#### [Dataset section]
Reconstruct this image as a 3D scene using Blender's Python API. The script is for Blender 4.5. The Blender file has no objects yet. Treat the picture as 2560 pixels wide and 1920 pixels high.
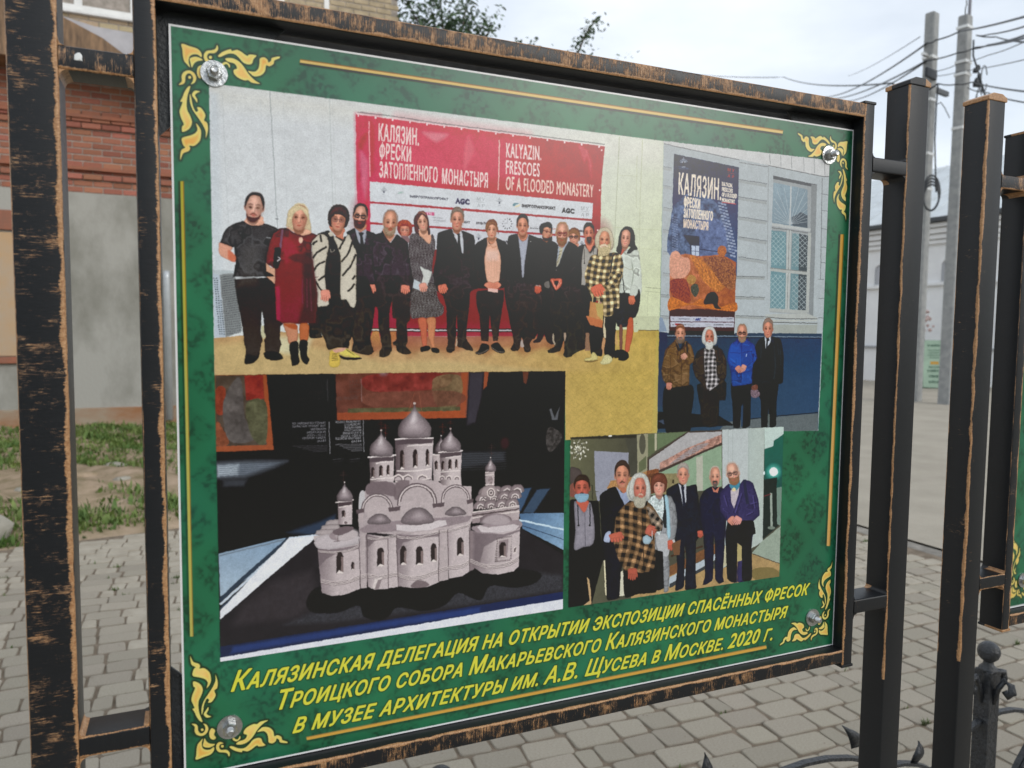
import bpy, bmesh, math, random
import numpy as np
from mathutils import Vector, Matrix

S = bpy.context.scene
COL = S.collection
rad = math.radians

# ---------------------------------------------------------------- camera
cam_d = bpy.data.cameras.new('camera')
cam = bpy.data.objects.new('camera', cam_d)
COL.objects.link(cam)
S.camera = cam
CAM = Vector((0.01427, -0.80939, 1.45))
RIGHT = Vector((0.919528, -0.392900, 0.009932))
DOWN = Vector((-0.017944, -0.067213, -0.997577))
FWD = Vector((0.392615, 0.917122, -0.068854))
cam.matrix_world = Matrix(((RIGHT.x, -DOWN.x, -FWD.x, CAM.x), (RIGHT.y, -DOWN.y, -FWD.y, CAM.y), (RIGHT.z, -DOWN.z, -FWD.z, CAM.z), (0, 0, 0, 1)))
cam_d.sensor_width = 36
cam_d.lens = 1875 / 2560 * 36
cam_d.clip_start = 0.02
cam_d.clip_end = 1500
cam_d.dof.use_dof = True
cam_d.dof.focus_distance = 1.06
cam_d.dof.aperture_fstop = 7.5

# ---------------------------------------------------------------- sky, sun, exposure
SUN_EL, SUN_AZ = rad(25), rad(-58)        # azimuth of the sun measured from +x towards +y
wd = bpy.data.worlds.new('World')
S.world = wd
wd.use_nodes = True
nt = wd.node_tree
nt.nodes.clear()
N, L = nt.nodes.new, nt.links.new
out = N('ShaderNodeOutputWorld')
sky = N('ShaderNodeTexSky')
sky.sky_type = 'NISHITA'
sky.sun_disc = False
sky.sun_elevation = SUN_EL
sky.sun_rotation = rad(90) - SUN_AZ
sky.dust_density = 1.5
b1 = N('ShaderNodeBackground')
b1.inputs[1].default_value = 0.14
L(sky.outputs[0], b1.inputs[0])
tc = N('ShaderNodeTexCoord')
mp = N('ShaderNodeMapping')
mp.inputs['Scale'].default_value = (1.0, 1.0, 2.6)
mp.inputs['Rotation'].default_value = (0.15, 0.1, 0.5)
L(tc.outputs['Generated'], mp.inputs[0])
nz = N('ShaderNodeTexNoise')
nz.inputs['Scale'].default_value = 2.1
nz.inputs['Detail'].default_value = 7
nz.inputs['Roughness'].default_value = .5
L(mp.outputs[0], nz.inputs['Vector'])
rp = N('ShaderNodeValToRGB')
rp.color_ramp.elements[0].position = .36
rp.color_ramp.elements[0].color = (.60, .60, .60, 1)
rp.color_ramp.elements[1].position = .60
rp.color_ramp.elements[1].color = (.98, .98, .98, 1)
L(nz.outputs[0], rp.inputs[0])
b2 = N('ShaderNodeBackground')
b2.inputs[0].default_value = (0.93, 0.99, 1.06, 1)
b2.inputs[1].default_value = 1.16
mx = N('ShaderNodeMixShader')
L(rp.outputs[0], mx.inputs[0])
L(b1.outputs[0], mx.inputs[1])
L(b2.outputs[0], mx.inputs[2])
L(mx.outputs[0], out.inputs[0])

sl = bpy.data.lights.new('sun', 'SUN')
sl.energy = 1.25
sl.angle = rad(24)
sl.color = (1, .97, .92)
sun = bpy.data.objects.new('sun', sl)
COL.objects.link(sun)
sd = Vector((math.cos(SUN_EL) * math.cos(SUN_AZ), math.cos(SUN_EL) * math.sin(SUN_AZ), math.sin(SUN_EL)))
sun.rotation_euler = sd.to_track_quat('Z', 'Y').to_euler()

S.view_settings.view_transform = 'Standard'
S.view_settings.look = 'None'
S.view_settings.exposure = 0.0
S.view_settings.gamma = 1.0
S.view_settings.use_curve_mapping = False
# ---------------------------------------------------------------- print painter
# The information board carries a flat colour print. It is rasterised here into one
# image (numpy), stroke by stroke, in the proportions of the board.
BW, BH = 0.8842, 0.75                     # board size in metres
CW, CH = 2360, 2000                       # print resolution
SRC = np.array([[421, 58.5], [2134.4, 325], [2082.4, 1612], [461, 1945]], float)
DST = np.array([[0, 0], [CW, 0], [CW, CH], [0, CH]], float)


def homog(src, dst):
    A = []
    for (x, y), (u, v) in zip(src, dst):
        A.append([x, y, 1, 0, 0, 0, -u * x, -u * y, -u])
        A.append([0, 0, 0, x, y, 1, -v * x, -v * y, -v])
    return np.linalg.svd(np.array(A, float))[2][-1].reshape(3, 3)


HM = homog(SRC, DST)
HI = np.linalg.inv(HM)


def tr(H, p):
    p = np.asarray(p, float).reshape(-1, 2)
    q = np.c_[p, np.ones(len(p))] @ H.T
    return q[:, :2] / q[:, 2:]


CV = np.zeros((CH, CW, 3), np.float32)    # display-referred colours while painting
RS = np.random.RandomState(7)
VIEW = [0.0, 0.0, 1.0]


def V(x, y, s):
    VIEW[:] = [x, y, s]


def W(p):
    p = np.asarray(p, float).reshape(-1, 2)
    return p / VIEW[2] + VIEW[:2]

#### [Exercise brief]
Extract, word for word, each line from the top of the data down to and including the line with "cam_d.dof.aperture_fstop = 7.5"; skip the pictures.

#### [Complete response]
Reconstruct this image as a 3D scene using Blender's Python API. The script is for Blender 4.5. The Blender file has no objects yet. Treat the picture as 2560 pixels wide and 1920 pixels high.
import bpy, bmesh, math, random
import numpy as np
from mathutils import Vector, Matrix

S = bpy.context.scene
COL = S.collection
rad = math.radians

# ---------------------------------------------------------------- camera
cam_d = bpy.data.cameras.new('camera')
cam = bpy.data.objects.new('camera', cam_d)
COL.objects.link(cam)
S.camera = cam
CAM = Vector((0.01427, -0.80939, 1.45))
RIGHT = Vector((0.919528, -0.392900, 0.009932))
DOWN = Vector((-0.017944, -0.067213, -0.997577))
FWD = Vector((0.392615, 0.917122, -0.068854))
cam.matrix_world = Matrix(((RIGHT.x, -DOWN.x, -FWD.x, CAM.x), (RIGHT.y, -DOWN.y, -FWD.y, CAM.y), (RIGHT.z, -DOWN.z, -FWD.z, CAM.z), (0, 0, 0, 1)))
cam_d.sensor_width = 36
cam_d.lens = 1875 / 2560 * 36
cam_d.clip_start = 0.02
cam_d.clip_end = 1500
cam_d.dof.use_dof = True
cam_d.dof.focus_distance = 1.06
cam_d.dof.aperture_fstop = 7.5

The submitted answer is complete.